5. When one has petitioned for a stay of proceedings, and a meeting of his
creditors, and such creditors fear that he may avail himself of such stay of
proceedings, to place the whole, or a part of his property, out of their
reach. 6. A creditor by special mortgage shall have the power of
sequestering the mortgaged property, when he apprehends that it will be
removed out of the state before he can have the benefit of his mortgage, and
will make oath of the facts which induced his apprehension.
8.-Art. 276. A plaintiff wishing to obtain an order of sequestration in
any one of the cases above provided, must annex to the petition in which he
prays for such an order, an affidavit, setting forth the cause for which he
claims such order, he must besides, execute his obligation in favor of the
defendant, for such sum as the court shall determine, with the surety of one
good and solvent person, residing within the jurisdiction of the court, to
be responsible for such damages as the defendant may sustain, in case such
sequestration should have been wrongfully obtained.

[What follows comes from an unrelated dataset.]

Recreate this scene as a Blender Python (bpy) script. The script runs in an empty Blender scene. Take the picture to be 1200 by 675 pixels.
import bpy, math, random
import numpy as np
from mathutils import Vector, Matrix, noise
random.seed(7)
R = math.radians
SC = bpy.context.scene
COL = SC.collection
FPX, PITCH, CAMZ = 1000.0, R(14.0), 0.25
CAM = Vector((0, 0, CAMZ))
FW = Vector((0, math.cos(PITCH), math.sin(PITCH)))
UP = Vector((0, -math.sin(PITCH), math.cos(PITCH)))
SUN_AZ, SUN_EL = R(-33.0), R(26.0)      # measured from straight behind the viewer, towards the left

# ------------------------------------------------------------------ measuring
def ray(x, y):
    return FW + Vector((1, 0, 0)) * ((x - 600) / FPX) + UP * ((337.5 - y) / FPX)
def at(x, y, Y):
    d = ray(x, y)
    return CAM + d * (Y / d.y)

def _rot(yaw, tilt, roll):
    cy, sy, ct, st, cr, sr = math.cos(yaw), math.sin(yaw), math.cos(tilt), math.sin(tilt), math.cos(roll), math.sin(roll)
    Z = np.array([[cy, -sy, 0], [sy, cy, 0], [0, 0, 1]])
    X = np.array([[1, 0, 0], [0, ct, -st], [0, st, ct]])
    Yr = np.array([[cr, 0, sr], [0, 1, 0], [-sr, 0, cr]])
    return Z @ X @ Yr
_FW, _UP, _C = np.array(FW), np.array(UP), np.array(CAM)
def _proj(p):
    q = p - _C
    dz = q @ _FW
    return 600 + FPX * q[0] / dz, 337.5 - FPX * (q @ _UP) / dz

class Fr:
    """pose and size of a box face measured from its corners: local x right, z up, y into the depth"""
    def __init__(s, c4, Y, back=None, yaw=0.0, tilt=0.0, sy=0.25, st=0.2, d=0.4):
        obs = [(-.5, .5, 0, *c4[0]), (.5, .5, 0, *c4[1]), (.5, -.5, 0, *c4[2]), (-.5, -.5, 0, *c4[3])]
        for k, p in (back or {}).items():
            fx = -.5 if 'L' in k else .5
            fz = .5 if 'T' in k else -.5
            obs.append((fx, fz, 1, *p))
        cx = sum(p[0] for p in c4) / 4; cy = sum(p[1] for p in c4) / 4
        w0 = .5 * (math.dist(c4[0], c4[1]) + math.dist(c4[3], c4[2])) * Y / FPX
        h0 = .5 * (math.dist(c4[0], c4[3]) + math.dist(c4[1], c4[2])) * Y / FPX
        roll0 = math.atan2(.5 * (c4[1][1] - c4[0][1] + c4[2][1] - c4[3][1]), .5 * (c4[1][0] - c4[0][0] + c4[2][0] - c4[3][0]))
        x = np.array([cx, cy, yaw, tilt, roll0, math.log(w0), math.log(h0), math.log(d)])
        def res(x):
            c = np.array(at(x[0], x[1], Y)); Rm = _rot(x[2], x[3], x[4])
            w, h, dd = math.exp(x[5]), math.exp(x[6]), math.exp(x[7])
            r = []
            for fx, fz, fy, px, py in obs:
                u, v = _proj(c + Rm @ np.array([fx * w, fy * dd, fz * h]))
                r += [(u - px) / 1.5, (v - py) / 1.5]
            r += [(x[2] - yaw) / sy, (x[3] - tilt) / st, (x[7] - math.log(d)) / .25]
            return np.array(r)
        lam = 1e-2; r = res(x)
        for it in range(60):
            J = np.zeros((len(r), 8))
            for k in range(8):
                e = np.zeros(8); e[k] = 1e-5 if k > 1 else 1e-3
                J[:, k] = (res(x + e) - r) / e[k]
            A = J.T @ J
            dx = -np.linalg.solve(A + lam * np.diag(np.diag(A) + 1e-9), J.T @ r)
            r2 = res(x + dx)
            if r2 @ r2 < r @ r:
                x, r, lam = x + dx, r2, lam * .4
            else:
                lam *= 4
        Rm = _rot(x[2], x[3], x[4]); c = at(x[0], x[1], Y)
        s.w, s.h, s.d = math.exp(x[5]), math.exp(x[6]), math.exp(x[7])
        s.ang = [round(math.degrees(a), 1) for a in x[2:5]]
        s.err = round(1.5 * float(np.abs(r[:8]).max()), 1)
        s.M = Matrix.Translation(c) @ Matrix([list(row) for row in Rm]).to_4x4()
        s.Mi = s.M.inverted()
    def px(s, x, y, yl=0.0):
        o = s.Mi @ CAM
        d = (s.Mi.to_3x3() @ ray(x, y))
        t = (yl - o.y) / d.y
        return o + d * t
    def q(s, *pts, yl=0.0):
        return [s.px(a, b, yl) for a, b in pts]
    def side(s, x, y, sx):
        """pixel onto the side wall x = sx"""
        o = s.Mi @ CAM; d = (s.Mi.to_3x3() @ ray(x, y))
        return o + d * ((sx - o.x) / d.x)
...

9.-Art. 277. When security is given in order to obtain the
sequestration of real property which brings a revenue, the judge must
require that it be given for an amount sufficient to compensate the
defendant, not only for all damage which he may sustain, but also for the
privation of such revenue, during the pendency of the action.
10.-Art. 278. The plaintiff when he prays for a sequestration of the
property of one who has failed, is not required to give such security,
though that property bring in a revenue.
11.-Art. 279. A defendant against whom a mandate of sequestration has
been obtained, except in cases of failure, may have the same set aside, by
executing his obligation in favor of the sheriff, with one good and solvent
surety, for whatever amount the judge may determine, as being equal to the
value of the property to be left in his possession.
12.-Art. 280. The security thus given by the defendant, when the
property sequestrated consists in movables or in slaves, shall be
responsible that he shall not send away the same out of the jurisdiction of
the court; that he shall not make an improper use of them; and that he will
faithfully present them, after definitive judgment, in case he should be
decreed to restore the same to the plaintiff.
13.-Art. 281. As regards landed property, this security is given to
prevent the defendant, while in possession, from wasting the property, and
for the faithful restitution of the fruits that he may have received since
the demand, or of their value in the event of his being cast in the suit.
14.-Art. 282. When the sheriff has sequestered property pursuant to an
order of the court, he shall, after serving the petition and the copy of the
order of sequestration on the defendant, send him return in writing to the
clerk of the court which gave the order, stating in the same in what manner
the order was executed, and annex to such return a true and minute inventory
of the property sequestered, drawn by him, in the presence of two witnesses.
15.-Art. 283. The sheriff, while he retains possession of sequestered
property, is bound to take proper care of the same and to administer the
same, if it be of such nature as to admit of it, as a prudent father of a
family administers his own affairs. He may confide them to the care of
guardians or overseers, for whose acts he remains responsible, and he will
be entitled to receive a just compensation for his administration, to be
determined by the court, to be paid to him out of the proceeds of the
property sequestered, if judgment be given in favor of the plaintiff.